DIRECTIONS:
Leaving out all pictures, please print only the lines from the one containing "Write a Blender" through the one containing "rad=math.radians".

(3D scene scripts)
"""

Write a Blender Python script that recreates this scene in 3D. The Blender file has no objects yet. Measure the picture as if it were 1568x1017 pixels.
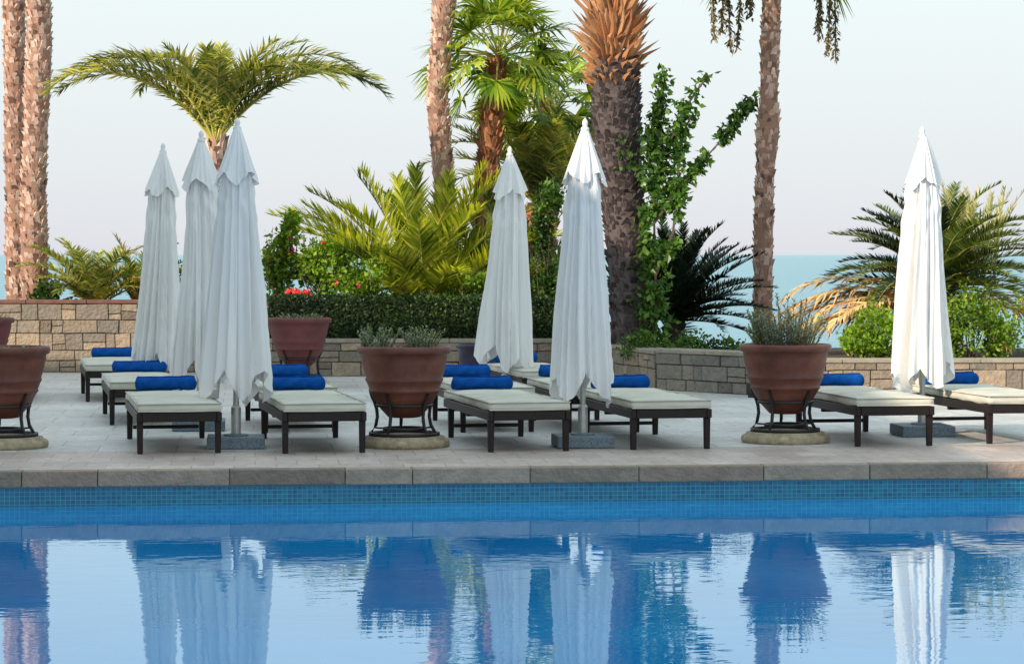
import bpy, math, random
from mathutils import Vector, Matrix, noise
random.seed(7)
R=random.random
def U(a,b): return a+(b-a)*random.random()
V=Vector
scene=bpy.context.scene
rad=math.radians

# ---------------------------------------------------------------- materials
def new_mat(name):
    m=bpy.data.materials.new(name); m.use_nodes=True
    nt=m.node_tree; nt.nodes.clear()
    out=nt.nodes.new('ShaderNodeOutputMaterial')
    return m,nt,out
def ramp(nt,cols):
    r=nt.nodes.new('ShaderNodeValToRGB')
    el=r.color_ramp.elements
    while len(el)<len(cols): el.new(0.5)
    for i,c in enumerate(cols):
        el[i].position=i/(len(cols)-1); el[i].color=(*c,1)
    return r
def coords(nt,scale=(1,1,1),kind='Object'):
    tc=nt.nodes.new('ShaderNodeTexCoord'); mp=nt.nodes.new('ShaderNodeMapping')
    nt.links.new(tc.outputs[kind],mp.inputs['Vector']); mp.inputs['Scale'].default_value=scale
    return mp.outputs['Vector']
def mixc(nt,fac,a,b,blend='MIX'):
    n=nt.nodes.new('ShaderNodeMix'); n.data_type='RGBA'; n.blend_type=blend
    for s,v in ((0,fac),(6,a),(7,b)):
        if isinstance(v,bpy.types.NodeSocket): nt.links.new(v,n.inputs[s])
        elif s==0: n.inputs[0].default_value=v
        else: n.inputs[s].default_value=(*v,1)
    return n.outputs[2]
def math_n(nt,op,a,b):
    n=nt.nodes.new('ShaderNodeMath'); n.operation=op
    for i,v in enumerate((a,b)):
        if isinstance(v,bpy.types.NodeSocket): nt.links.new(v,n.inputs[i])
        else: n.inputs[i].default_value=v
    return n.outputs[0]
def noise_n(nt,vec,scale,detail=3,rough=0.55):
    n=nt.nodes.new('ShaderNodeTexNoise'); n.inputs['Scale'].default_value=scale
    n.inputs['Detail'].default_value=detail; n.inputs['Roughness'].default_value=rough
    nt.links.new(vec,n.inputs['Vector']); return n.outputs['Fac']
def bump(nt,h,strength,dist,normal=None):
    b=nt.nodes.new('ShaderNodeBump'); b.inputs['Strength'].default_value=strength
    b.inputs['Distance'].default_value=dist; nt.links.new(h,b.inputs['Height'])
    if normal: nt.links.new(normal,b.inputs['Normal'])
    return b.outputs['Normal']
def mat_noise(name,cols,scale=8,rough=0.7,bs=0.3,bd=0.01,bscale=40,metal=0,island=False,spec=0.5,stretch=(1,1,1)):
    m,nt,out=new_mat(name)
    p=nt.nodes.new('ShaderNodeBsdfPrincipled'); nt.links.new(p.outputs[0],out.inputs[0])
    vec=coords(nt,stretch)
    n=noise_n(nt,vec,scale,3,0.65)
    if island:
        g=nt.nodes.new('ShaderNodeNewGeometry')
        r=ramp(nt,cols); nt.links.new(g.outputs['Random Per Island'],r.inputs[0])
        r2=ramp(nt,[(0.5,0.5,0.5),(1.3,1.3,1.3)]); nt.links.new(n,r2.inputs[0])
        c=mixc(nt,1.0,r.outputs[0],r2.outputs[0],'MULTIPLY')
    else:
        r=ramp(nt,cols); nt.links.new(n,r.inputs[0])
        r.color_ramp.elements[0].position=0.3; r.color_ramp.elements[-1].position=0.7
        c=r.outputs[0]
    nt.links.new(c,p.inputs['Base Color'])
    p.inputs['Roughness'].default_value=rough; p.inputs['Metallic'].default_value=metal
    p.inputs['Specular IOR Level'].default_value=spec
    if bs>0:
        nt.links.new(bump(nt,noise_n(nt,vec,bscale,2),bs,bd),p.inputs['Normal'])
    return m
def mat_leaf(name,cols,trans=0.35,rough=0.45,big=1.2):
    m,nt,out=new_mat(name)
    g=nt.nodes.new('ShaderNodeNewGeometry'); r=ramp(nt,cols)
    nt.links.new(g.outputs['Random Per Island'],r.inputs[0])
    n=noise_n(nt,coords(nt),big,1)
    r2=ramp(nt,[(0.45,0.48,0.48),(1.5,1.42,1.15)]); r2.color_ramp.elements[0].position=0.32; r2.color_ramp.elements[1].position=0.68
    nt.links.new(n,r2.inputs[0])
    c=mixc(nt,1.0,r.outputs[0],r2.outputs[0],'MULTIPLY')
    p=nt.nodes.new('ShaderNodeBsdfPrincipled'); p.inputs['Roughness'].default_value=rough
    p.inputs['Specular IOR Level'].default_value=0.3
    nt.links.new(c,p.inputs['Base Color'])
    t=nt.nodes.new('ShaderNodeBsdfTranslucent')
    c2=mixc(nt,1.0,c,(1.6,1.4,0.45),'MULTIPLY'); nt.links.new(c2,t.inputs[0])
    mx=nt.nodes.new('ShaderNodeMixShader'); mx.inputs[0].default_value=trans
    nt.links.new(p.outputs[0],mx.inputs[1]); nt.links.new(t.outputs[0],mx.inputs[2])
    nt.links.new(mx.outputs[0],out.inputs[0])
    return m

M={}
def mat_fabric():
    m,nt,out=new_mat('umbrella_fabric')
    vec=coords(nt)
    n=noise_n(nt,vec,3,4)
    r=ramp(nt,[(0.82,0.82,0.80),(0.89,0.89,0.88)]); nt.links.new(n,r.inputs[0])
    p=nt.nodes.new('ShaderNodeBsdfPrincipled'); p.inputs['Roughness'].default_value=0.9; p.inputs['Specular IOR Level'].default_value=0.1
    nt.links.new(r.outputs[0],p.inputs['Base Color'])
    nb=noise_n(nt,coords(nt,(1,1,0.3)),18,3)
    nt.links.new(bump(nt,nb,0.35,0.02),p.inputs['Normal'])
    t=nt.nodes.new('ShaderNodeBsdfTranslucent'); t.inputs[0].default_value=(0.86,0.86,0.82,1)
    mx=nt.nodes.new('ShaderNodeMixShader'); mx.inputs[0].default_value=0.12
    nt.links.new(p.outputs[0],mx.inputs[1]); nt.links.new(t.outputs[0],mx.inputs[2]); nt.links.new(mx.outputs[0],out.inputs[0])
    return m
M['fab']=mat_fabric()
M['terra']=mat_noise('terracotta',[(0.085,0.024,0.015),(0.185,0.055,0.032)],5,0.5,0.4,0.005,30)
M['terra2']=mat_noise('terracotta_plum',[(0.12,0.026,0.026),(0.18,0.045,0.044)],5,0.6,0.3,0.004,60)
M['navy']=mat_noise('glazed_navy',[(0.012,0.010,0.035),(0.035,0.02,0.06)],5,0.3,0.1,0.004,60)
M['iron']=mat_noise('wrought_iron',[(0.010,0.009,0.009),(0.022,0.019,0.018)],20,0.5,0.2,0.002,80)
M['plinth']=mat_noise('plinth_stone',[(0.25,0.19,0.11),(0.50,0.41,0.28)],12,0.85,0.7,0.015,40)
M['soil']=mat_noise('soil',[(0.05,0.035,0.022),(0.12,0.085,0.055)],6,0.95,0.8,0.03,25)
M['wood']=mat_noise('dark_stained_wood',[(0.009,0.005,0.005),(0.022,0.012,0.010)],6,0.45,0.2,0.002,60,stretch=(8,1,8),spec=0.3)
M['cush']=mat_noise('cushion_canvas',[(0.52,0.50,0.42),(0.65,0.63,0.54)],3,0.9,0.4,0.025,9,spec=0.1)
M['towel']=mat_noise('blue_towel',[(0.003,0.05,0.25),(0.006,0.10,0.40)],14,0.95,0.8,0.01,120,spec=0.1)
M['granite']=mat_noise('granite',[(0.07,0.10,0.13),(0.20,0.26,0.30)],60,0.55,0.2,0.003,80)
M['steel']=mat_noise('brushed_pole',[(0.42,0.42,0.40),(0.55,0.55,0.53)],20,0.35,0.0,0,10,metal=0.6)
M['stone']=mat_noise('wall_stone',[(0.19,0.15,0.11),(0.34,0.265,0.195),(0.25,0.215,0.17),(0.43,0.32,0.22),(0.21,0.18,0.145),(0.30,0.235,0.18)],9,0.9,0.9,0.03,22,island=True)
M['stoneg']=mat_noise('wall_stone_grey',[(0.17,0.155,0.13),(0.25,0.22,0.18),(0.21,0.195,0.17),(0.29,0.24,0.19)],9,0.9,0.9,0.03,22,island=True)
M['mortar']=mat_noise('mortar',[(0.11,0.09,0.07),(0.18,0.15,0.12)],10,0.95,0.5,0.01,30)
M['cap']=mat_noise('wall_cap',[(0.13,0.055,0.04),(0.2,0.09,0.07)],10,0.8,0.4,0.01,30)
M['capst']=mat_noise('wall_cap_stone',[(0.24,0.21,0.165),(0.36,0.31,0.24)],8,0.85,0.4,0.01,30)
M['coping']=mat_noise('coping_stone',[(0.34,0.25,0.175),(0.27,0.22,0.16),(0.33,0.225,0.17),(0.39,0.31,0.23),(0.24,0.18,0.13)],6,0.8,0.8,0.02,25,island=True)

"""
"""

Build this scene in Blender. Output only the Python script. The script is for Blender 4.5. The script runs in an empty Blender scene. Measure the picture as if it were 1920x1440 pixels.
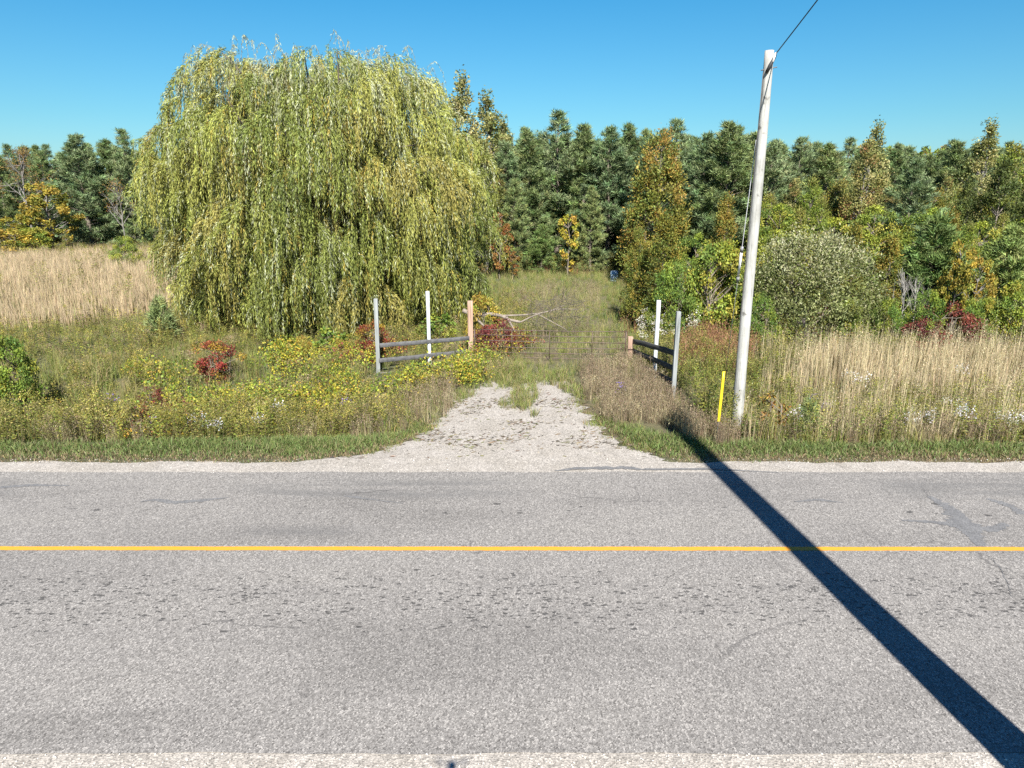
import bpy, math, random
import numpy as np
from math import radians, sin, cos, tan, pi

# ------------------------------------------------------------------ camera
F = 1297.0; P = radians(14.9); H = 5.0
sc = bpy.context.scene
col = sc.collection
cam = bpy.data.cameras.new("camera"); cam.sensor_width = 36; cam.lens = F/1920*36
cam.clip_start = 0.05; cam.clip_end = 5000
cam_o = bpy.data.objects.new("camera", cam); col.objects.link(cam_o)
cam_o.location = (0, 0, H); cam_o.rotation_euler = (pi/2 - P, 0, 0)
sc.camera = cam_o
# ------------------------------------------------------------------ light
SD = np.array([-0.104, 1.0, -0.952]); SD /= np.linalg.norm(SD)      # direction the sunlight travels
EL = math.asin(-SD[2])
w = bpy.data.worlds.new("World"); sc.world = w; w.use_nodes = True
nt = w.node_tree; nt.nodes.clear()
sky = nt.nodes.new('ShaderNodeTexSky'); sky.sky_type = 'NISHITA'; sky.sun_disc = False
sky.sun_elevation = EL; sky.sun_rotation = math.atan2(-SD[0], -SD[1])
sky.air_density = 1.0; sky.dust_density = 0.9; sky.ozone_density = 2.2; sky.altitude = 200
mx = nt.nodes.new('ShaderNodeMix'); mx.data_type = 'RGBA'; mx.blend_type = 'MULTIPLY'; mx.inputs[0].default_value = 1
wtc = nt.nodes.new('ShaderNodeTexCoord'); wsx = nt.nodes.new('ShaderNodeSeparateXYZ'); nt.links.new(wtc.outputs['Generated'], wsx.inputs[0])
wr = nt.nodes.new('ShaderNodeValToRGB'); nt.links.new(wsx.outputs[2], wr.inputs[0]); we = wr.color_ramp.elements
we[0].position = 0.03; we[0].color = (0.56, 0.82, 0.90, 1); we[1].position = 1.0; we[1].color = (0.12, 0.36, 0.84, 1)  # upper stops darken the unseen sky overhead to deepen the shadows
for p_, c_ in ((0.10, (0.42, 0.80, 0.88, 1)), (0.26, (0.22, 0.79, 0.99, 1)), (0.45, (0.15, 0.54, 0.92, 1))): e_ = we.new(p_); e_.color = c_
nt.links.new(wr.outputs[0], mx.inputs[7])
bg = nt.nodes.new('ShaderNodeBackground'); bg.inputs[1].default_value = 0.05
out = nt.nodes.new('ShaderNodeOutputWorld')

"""

FULL ANSWER:
Write a Blender Python script that recreates this scene in 3D. The Blender file has no objects yet. Measure the picture as if it were 1568x1017 pixels.
import bpy, math, random
from mathutils import Vector, Matrix, noise
random.seed(7)
R=random.random
def U(a,b): return a+(b-a)*random.random()
V=Vector
scene=bpy.context.scene
rad=math.radians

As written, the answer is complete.